* [Exercise instructions]:
Select from the data all lines with the word "empty".
-------------------------
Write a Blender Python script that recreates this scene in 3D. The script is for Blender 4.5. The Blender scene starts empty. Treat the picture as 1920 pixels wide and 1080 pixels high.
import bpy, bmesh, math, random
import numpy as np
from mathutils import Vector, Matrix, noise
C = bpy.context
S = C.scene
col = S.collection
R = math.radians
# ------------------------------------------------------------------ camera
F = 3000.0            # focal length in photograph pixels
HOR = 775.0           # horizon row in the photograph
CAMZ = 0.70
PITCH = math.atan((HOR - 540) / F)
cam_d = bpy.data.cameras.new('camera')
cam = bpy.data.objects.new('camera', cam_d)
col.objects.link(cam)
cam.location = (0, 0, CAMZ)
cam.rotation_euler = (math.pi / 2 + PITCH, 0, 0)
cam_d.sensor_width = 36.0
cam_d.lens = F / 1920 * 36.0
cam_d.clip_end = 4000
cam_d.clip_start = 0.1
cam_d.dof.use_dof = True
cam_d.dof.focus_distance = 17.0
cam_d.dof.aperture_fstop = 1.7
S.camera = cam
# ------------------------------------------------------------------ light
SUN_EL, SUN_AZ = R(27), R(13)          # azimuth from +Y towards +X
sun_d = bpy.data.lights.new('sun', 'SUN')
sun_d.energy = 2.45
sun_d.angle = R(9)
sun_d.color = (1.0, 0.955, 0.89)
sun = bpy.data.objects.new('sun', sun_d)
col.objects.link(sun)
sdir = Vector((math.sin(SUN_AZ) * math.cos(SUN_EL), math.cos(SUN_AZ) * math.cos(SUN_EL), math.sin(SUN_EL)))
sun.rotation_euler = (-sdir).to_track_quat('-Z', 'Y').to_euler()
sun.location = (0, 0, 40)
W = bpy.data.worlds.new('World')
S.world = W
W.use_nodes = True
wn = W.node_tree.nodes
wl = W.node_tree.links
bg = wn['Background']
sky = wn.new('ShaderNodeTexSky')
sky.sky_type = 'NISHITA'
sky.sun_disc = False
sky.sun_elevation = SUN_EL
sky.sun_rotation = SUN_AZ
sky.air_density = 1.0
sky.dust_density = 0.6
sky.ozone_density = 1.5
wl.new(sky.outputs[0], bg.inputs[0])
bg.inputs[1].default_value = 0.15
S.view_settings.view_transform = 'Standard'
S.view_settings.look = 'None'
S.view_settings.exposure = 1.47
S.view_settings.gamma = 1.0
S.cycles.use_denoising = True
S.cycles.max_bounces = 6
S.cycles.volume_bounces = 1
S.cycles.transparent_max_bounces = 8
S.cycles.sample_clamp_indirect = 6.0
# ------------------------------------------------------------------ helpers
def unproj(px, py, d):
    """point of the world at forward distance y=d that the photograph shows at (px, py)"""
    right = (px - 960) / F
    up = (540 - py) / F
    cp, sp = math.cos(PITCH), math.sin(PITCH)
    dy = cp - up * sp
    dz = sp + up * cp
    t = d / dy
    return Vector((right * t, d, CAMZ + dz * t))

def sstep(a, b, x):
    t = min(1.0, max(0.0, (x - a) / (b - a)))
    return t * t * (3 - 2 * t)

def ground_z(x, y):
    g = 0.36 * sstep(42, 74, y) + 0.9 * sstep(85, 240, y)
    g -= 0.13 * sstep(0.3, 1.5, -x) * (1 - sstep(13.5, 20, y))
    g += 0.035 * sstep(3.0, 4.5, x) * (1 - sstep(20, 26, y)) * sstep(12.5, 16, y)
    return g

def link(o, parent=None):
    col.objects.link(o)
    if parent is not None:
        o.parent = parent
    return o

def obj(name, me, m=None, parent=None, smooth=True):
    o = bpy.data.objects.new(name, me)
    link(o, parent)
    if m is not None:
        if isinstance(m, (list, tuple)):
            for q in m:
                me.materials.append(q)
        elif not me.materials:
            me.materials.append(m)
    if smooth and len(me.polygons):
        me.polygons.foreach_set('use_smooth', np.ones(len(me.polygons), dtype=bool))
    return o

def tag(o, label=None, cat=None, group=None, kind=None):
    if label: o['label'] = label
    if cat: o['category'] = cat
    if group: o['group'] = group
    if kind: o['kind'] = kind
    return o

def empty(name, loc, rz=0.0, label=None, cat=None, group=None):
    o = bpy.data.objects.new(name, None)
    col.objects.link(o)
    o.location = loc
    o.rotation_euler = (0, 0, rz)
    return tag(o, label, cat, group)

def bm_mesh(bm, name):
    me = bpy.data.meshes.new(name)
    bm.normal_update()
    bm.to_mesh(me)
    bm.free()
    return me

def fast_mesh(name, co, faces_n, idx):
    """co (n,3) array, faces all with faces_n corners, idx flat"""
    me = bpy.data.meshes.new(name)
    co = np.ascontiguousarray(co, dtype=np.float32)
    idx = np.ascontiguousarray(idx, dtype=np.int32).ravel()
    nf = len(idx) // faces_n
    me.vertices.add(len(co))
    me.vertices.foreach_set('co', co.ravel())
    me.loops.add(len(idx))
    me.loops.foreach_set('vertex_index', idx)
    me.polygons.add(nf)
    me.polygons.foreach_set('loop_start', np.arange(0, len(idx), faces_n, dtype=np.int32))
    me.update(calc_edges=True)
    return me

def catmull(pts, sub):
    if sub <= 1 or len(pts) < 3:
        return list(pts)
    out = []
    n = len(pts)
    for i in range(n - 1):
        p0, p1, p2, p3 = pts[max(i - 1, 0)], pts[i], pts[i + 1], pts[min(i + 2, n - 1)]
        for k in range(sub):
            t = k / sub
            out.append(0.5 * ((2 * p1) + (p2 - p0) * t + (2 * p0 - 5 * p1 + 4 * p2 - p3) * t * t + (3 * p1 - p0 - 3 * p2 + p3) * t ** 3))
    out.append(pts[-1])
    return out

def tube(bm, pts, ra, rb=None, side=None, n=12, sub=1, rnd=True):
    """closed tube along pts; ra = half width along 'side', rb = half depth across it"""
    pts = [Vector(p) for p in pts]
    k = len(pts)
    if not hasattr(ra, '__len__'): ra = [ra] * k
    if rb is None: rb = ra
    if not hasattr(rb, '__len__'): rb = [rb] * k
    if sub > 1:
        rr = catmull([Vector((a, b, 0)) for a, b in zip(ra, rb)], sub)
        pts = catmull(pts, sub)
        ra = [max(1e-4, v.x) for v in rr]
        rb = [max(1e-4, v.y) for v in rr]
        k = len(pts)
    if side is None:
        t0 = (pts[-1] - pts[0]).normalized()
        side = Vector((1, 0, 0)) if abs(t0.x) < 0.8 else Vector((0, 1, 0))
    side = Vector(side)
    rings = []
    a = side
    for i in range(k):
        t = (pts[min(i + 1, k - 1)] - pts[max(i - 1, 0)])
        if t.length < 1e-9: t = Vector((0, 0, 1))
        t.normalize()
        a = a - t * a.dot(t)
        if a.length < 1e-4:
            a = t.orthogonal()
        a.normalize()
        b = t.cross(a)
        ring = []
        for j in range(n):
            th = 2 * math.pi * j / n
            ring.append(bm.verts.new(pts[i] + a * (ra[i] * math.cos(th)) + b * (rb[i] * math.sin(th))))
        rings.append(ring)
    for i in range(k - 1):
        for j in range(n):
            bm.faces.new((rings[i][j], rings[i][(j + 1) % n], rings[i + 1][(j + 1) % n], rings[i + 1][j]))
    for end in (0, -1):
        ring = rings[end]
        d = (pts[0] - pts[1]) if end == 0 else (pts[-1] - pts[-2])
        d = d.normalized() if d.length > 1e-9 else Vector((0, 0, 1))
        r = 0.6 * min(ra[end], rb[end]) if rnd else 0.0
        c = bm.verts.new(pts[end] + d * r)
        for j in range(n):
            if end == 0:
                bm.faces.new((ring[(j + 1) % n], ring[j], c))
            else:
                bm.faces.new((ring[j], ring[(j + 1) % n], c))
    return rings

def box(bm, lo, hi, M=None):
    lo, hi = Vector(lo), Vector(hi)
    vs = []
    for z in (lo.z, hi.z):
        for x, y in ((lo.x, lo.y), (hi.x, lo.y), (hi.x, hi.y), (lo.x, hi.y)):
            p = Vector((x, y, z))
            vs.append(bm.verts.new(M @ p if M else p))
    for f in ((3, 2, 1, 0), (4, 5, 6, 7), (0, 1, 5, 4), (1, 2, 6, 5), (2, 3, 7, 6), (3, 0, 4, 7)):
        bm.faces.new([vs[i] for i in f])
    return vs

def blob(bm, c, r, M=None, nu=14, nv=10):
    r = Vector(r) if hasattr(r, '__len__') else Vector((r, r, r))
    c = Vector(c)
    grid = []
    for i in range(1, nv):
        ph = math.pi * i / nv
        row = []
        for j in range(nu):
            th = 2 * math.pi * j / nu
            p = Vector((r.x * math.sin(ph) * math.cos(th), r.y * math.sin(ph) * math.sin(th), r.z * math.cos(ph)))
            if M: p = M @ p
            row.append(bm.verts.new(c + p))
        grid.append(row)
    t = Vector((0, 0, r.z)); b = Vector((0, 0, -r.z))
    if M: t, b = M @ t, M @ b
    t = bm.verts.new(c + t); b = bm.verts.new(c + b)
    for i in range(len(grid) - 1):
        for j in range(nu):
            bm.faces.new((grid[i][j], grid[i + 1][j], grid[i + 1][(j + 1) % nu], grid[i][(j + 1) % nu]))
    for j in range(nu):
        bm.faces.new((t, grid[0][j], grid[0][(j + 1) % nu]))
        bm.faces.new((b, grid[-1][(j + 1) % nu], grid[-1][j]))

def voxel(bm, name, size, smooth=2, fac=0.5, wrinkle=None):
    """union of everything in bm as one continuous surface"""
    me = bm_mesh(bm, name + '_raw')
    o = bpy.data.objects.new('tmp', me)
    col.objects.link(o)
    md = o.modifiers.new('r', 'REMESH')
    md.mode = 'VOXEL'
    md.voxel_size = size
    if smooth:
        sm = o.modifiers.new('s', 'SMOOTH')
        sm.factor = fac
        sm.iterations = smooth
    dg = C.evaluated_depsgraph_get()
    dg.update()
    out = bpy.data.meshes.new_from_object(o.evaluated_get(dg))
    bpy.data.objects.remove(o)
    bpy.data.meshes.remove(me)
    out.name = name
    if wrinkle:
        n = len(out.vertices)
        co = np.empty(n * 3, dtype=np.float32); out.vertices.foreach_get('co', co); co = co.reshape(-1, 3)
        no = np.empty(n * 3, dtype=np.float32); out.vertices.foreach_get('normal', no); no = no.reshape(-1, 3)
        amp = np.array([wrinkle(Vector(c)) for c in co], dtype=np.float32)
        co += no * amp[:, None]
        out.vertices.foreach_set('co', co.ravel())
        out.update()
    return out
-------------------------
* [Output]:
Write a Blender Python script that recreates this scene in 3D. The script is for Blender 4.5. The Blender scene starts empty. Treat the picture as 1920 pixels wide and 1080 pixels high.
def empty(name, loc, rz=0.0, label=None, cat=None, group=None):
        co = np.empty(n * 3, dtype=np.float32); out.vertices.foreach_get('co', co); co = co.reshape(-1, 3)
        no = np.empty(n * 3, dtype=np.float32); out.vertices.foreach_get('normal', no); no = no.reshape(-1, 3)